There are far worse places to be than in a good care home with your daughter watching out for you, fighting your corner every step of the way and being there for you to chat to. A daughter who has managed a days work, feels fulfilled, might be a bit tired but ha enough till to give her Mum some quality time.

It will be hard but it is do able. You have so much support from TP members.

If you can manage to wait and see how the full time carer works out try it but make sure you have a contingency plan should it not be the way to go.

love as always,


Jay
 

Big Effort

Account Closed
Jul 8, 2012
1,927
0
Thank you Jay

It could be, it just could be, that I am starting to see how this could work.
The problem with me, and the reason why I am finding hard-core dementia difficult, it that I am not shifting into their world. Even if I delude myself that I am. Actually I am not. I am mentally rigid. Flinching at all evidence of dementia. Obviously there is ample evidence of dementia and I am getting hurt by all the flinching.

I value the truth. And I am clearly playing whist while Mum is playing someother card game. We aren't on the same wavelength anymore. It is clear who has to change her wavelength.

Yep, dinner and a glass of white wine in the restaurant sounds like quite a lot of shared fun.

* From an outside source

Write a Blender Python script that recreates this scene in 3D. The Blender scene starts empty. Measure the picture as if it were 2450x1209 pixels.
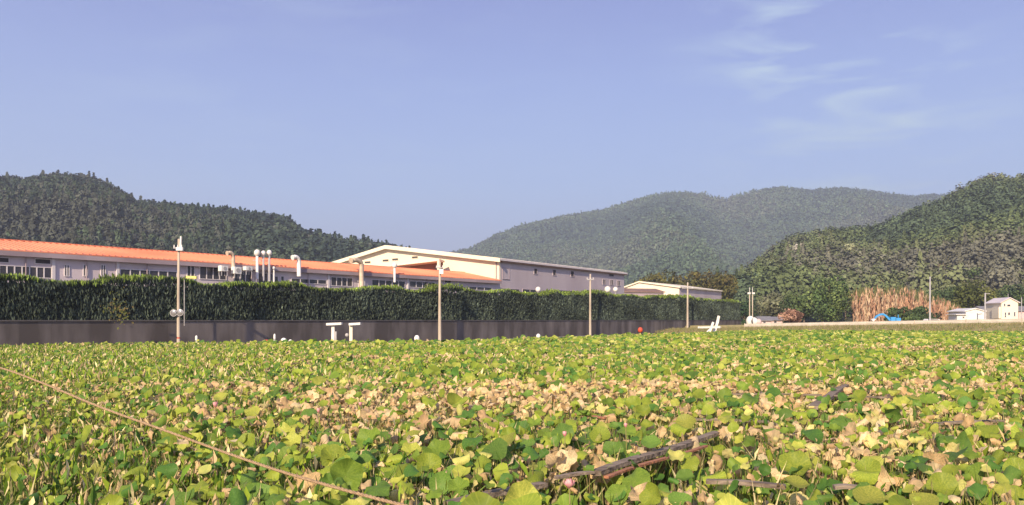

Oh dear, BE, I have left my sense of humour outside the frame. I must be exhausted and brain drained. I KNOW these things. Or knew them. Perhaps I need some anti anxiety anti depressants just to loosen up my thinking.

A penny has dropped. I hope it stays dropped. Mum needs for it to stay dropped as I am forcing her into my reality. Which is a no go area for Dementia sufferers.

Thank you Jay and everyone else. So kindly have you nudged me awake. Night now xx
 

Noorza

Registered User
Jun 8, 2012
6,542
0
I can only tell you why the poem helped me, not why it should help you, sorry BE.

I was under assault, my sister had teamed up with dementia mum, and hid her account, despite not having POA, I jumped into the hole kicking and fighting. I went to a stress management course they showed me the poem and instead of me falling into the hole, I decided to accept it and fight it when it would no longer hurt mum.

So I can go to the court of protection, the office of the public guardian, I can make the bank recognise the registered POA but to time it when mum's paranoia, and mental capacity has so diminished that it wont hurt her.

So the next time I walked around the whole that sucked me in but I'm not going to walk away just bide my time, do nothing for now, but to fight that battle when the time is right. Legally I am right, morally I am right, emotionally when dealing with a dementia mum, the legal and moral arguments don't concur with dementia.

As I see it your mum is already in that hole, it can't be helped, it cant be cured, the hole is dementia. We can't change that. But if her going into a home means that you can avoid going into that hole yourself, then that might me what you have to consider. There is your mother's hole where she already is and she can't avoid it but you can avoid yourself falling into your hole. (I struggle with this, this is idealogical not realistic all the time but another crutch as I see it)


That is my reading of the poem but as a complete anorak when it comes to reading poetry I totally accept it has many interpretations.

And no Poem will protect you from the kind of days, weeks, months, years that you have had.